BEGIN SOURCE DATA

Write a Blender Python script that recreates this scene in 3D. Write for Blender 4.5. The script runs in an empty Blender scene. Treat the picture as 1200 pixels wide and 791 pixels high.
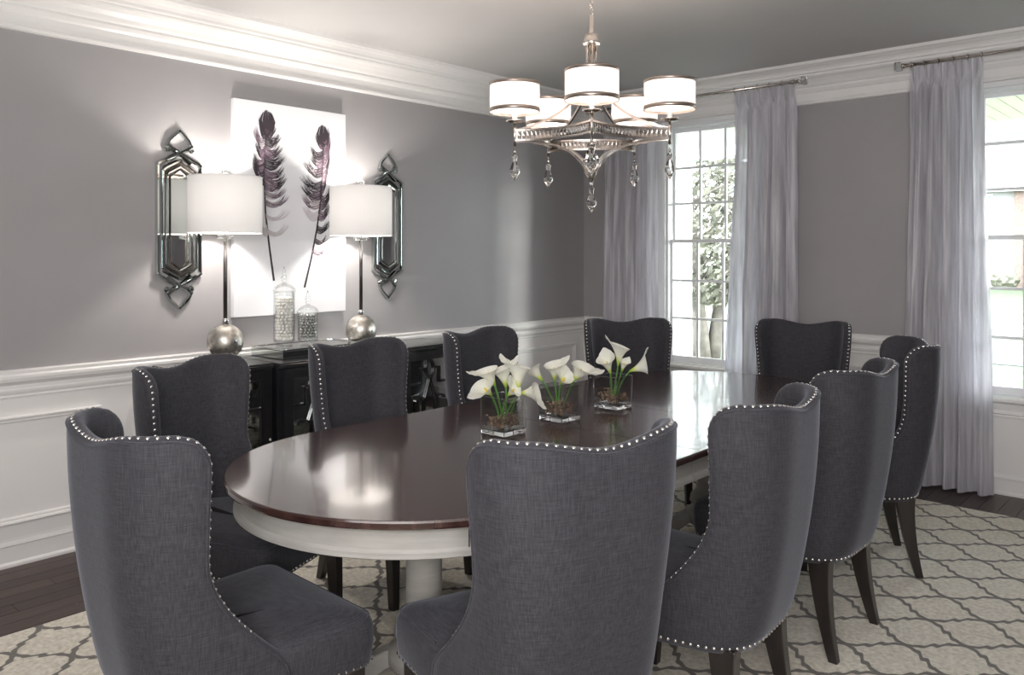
import bpy, bmesh, math, random
from mathutils import Vector, Matrix
random.seed(7)
PI = math.pi
scn = bpy.context.scene
COL = scn.collection

# ---------------------------------------------------------------- camera
cam_d = bpy.data.cameras.new('camera')
cam = bpy.data.objects.new('camera', cam_d); COL.objects.link(cam)
cam.location = (4.246, -5.600, 1.444)
cam.rotation_euler = (PI/2, 0, math.radians(42.2))
cam_d.sensor_width = 36.0
cam_d.sensor_fit = 'HORIZONTAL'
cam_d.lens = 36.0*955/1200
cam_d.shift_y = -98.5/1200
cam_d.clip_start = .05; cam_d.clip_end = 300
scn.camera = cam
scn.view_settings.view_transform = 'Standard'
scn.view_settings.look = 'None'
scn.view_settings.exposure = 0.0
scn.view_settings.gamma = 1.0
scn.view_settings.use_curve_mapping = False

# ---------------------------------------------------------------- sky, sun, area lights
world = bpy.data.worlds.new('world'); scn.world = world
world.use_nodes = True
bg = world.node_tree.nodes['Background']
bg.inputs[0].default_value = (.86, .93, 1.0, 1)
bg.inputs[1].default_value = 14.0

def light(kind, name, loc, energy, color=(1, 1, 1), parent=None, **kw):
    d = bpy.data.lights.new(name, kind); d.energy = energy; d.color = color
    for k, v in kw.items(): setattr(d, k, v)
    o = bpy.data.objects.new(name, d); COL.objects.link(o); o.location = loc
    if parent: o.parent = parent
    return o
def aim(o, target):
    o.rotation_euler = (Vector(target)-o.location).to_track_quat('-Z', 'Y').to_euler()

sun = light('SUN', 'sun', (8, 6, 3), 3.5, (1, .97, .93), angle=math.radians(9))
sun.rotation_euler = Vector((-1.1, -.8, -.14)).to_track_quat('-Z', 'Y').to_euler()
fill = light('AREA', 'added_fill', (3.6, -6.1, 2.55), 26, (1, .97, .95), shape='RECTANGLE', size=2.2, size_y=.9)  # added fill light out of view, not a lamp of the room
aim(fill, (2.0, -2.4, .6))
bounce = light('AREA', 'added_bounce_fill', (4.6, -6.2, 1.7), 112, (1, .97, .95), shape='RECTANGLE', size=1.2, size_y=1.2)  # added unseen uplight, bounces extra fill off the ceiling
aim(bounce, (3.2, -4.2, 2.745))

# ---------------------------------------------------------------- materials
def new_mat(name):
    m = bpy.data.materials.new(name); m.use_nodes = True
    nt = m.node_tree
    return m, nt, nt.nodes['Principled BSDF']
def setp(b, **kw):
    for k, v in kw.items():
        k = k.replace('_', ' ')
        if k in b.inputs: b.inputs[k].default_value = v
def pmat(name, col, rough=.5, metal=0, noise=0, nscale=8, bump=0, bscale=60, stretch=None, **kw):
    m, nt, b = new_mat(name)
    setp(b, Base_Color=(*col, 1), Roughness=rough, Metallic=metal, **kw)
    tc = nt.nodes.new('ShaderNodeTexCoord'); mp = nt.nodes.new('ShaderNodeMapping')
    nt.links.new(tc.outputs['Object'], mp.inputs[0])
    if stretch: mp.inputs['Scale'].default_value = stretch
    if noise:
        n = nt.nodes.new('ShaderNodeTexNoise'); n.inputs['Scale'].default_value = nscale; n.inputs['Detail'].default_value = 6
        r = nt.nodes.new('ShaderNodeValToRGB')
        r.color_ramp.elements[0].position = .3; r.color_ramp.elements[1].position = .7
        r.color_ramp.elements[0].color = (*[max(0, c*(1-noise)) for c in col], 1)
        r.color_ramp.elements[1].color = (*[min(1, c*(1+noise)) for c in col], 1)
        nt.links.new(mp.outputs[0], n.inputs['Vector']); nt.links.new(n.outputs[0], r.inputs[0])
        nt.links.new(r.outputs[0], b.inputs['Base Color'])
    if bump:
        n = nt.nodes.new('ShaderNodeTexNoise'); n.inputs['Scale'].default_value = bscale; n.inputs['Detail'].default_value = 4
        bp = nt.nodes.new('ShaderNodeBump'); bp.inputs['Strength'].default_value = bump; bp.inputs['Distance'].default_value = .004
        nt.links.new(mp.outputs[0], n.inputs['Vector']); nt.links.new(n.outputs[0], bp.inputs['Height'])
        nt.links.new(bp.outputs[0], b.inputs['Normal'])
    return m
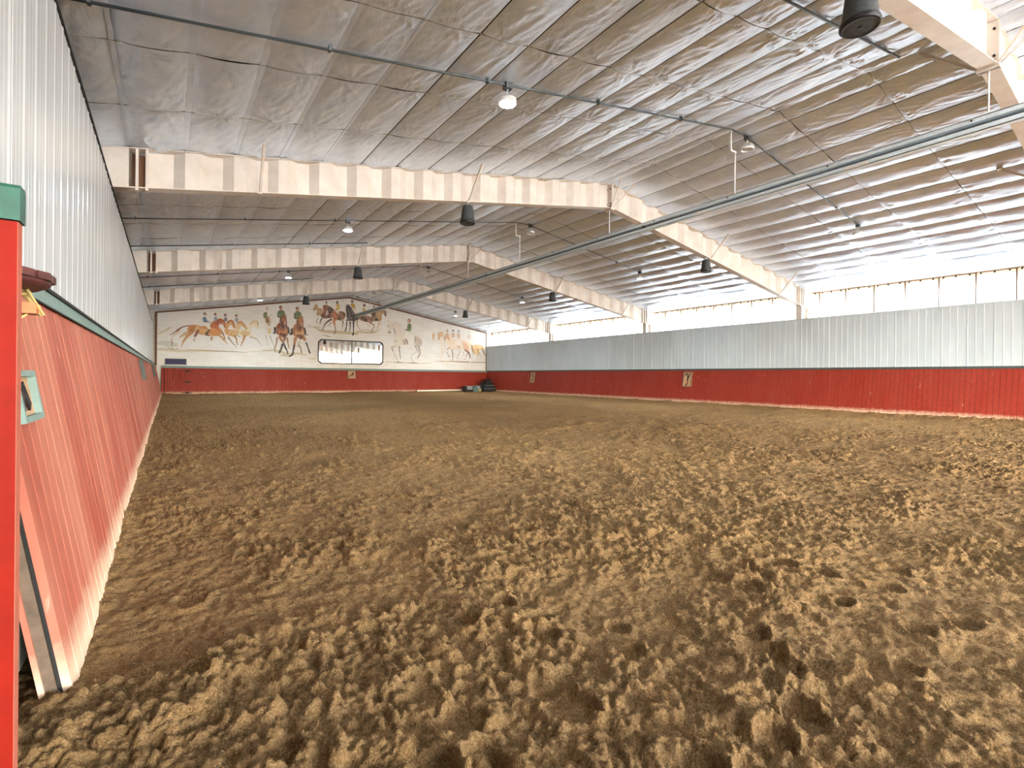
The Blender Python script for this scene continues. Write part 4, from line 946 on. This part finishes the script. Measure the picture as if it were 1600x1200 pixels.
for k in range(14):
    a0, a1 = 2*math.pi*k/14+.03, 2*math.pi*(k+1)/14-.03
    MB().prism([(.03*math.cos((a0+a1)/2), .03*math.sin((a0+a1)/2)), (R*math.cos(a0), R*math.sin(a0)), ((R+.006)*math.cos((a0+a1)/2), (R+.006)*math.sin((a0+a1)/2)), (R*math.cos(a1), R*math.sin(a1))], 'z', zt-.022, zt-.002).ob('slat', M['walnut'], sd)
MB().tube((0, 0, 0), (0, 0, zt-.05), .03, 12).lathe([(.16, 0), (.16, .02), (.04, .05)], 20).ob('pedestal', M['brass'], sd, True)
MB().tube((.13, .02, zt-.046), (.168, .03, zt-.115), .006, 6).tube((.145, .0, zt-.046), (.178, .01, zt-.115), .004, 6).tube((.0, .0, zt-.056), (.15, .02, zt-.056), .007, 6).ob('bracket', M['brass'], sd)
MB().box(.0, .165, -.01, .06, zt-.112, zt-.082).ob('wood_block', M['orange'], sd)
MB().tube((.10, .0, zt-.115), (.118, .01, zt-.135), .004, 6).tube((.118, .01, zt-.135), (.142, .02, zt-.112), .004, 6).ob('hook', M['brass'], sd)

po = empty('ground_pole', (13.75, 31.35, .11), 0, 'white jump pole lying on the dirt along the mural-side kick wall', 'pole')
MB().tube((0, 0, 0), (3.5, .15, 0.03), .055, 12).ob('pole_rail', M['pole'], po, True)
MB().tube((-.02, 0, 0), (0.03, 0, 0), .058, 12).ob('end_cap', M['iron'], po, True)
mb_ = empty('mounting_block', (19.10, 30.9, .02), 0, 'tall black stepped mounting block in the corner beside the mural', 'mounting block')
for z0, z1, a, b in ((0, .22, .62, .45), (.26, .44, .50, .38), (.48, .66, .38, .30), (.70, .88, .24, .22)):
    MB().prism([(-a, z0), (a*.75, z0), (a*.70, z1), (-a*.92, z1)], 'y', -b, b).ob('step', M['black'], mb_)
    MB().box(-a*.95, a*.72, -b-.01, b, z1, z1+.035).ob('tread', M['teal'] if z1 < .5 else M['black'], mb_)
MB().box(-.45, .3, .1, .2, 0, .7).ob('spine', M['black'], mb_)
bx = empty('jump_block', (17.44, 30.9, .02), 0, 'low dark plastic jump block with a grey top face, beside the white pole', 'jump block')
MB().prism([(-.30, 0), (.30, 0), (.26, .22), (.30, .30), (-.26, .30), (-.30, .22)], 'y', -.22, .22).ob('block_body', M['black'], bx)
MB().prism([(-.16, .17), (.26, .17), (.28, .43), (-.16, .43)], 'y', -.24, .2).ob('block_face', M['grey'], bx)
MB().box(-.32, -.18, -.15, .15, .20, .42).ob('end_cup', M['black'], bx)
b2 = empty('jump_block', (18.10, 30.85, .02), 0, 'dull green jump block lying between the low block and the mounting block', 'jump block')
MB().prism([(-.32, 0), (.34, 0), (.30, .30), (.05, .46), (-.24, .40), (-.34, .2)], 'y', -.2, .2).ob('block_body', M['teal'], b2)
MB().prism([(-.05, .2), (.2, .22), (.22, .42), (-.04, .44)], 'y', -.24, -.19).ob('block_face', M['grey'], b2)
MB().box(.1, .3, -.26, -.18, .05, .2).ob('pole_cup', M['brass'], b2)
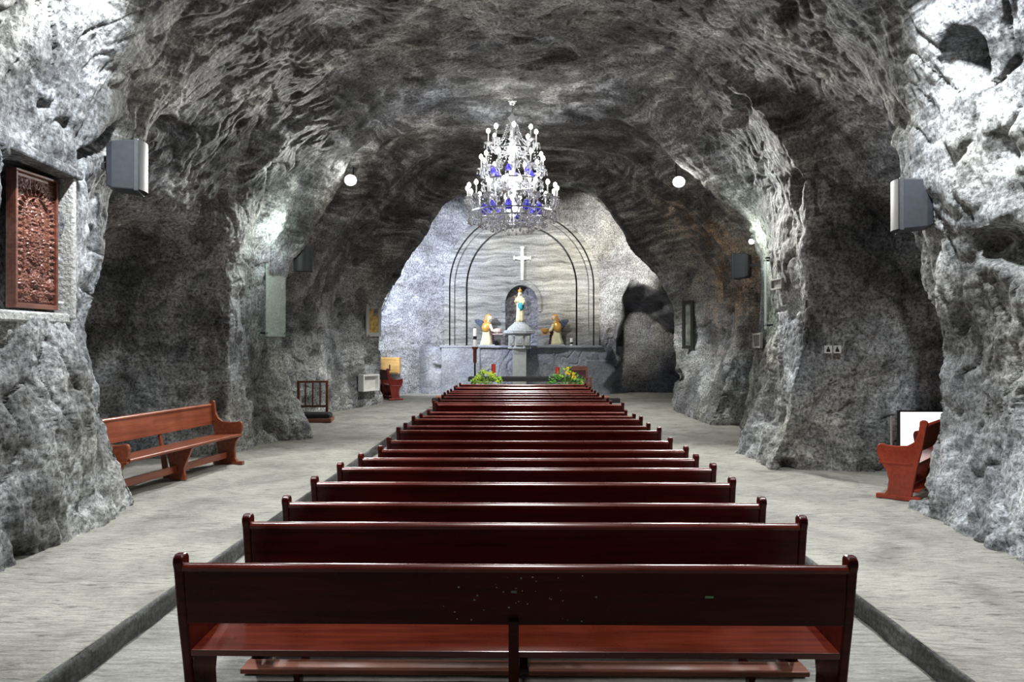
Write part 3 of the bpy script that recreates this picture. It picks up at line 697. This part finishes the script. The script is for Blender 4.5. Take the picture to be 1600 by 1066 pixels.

END SOURCE DATA

» **TASK**:
Read the entries and select each line where the word "picture" is found.

» **REPLY TO THE TASK**:
Write a Blender Python script that recreates this scene in 3D. Write for Blender 4.5. The script runs in an empty Blender scene. Treat the picture as 1200 pixels wide and 791 pixels high.
The Blender Python script for this scene continues. Write part 4, from line 946 on. This part finishes the script. Measure the picture as if it were 1600x1200 pixels.
Write part 3 of the bpy script that recreates this picture. It picks up at line 697. This part finishes the script. The script is for Blender 4.5. Take the picture to be 1600 by 1066 pixels.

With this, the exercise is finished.